Alternative chile preparation to help with the leathery chiles: tear the chiles into pieces (3/4 inch or so) and soak them in hot water for 15 minutes. Then blend the shit out of them in a blender (keep the water with them) to make a nice thick chile sauce that you put in the mix.

Recommend trying serranos (fresh), chipotles (dried), and/or habaneros (either) for heat.

I came here to suggest exactly this. It’s easier, for me.

I usually throw them in an extremely hot skillet for 5-10 seconds per side before soaking, though.

I coat the meat in seasoned flour before frying. Helps with the consistency later.

I also roast some capsicums (peppers) in the oven then blend with a beer for sauce and flavour.

Also, you’re missing Coriander.

I use bacon sometimes, but I much prefer salt pork. Sometimes I brown it in the pot before adding the beef (whether ground or in chunks); sometimes I dump it in the pot with the beans as they boil (I normally use dried beans, rehydrated overnight).

I also make my own chili powder: paprika, dried oregano, basil, granulated garlic, cumin seed (ground and whole), and cayenne pepper. Tastes just like Carroll Shelby’s or Brown Bag.

I agree that something else needs to be added to the chile spice mix for heat. Anchos are great for fruitiness and depth, pasillas and guajillos for earthiness and a little bit of heat, but to really add sharpness, you need some arbol, cayenne, pequin, or even habs. (If you like a little smokiness, you can some chipotle/morita peppers, too.) Also, it helps to bloom your spices in hot oil before adding your liquid. Just make sure you have enough oil left in the pan after browning your beef, turn the heat to low or take it off the burner (you do not want to burn chile peppers), dump your spice mix into the oil, swirl it around for about 30 seconds to a minute until it’s fragrant, then proceed as usual.

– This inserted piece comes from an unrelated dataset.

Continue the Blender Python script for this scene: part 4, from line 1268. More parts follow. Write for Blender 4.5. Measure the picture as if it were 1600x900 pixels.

And I’d say start at somewhere around two tablespoons chili powder (that includes any other spices in the mix, not just the powdered chiles) per pound of meat. If it’s not hot enough for you, I’d vary up the types of pepper being used rather than adding much more.

Are you using chuck?
Careful adding beer, too hoppy a beer will only add to the bitterness.

That’s closer to right… but a tad low. Probably more like 1/3-1/2 cup is more appropriate.

(I’m basing this on my dentist’s chili recipe, since he’s a 2-time Terlingua chili cookoff champ)

Either way, a full cup is way too high, especially if it’s just the chiles.

I used this recipe, which calls for ‘1 cup ground chile pods’. It didn’t say whether that’s a cup of chile pods before, or after grinding. I assumed the latter.

I haven’t used guajillo chiles before, and I didn’t see anything about how spicy they are. The SO does not like spice heat as much as I do, and I didn’t want to overdo it. I think it definitely needs some serranos in it. As it is, it tastes a lot like the Mexican version I’ve made before.

I assume the latter as well. Wow, that’s a lot.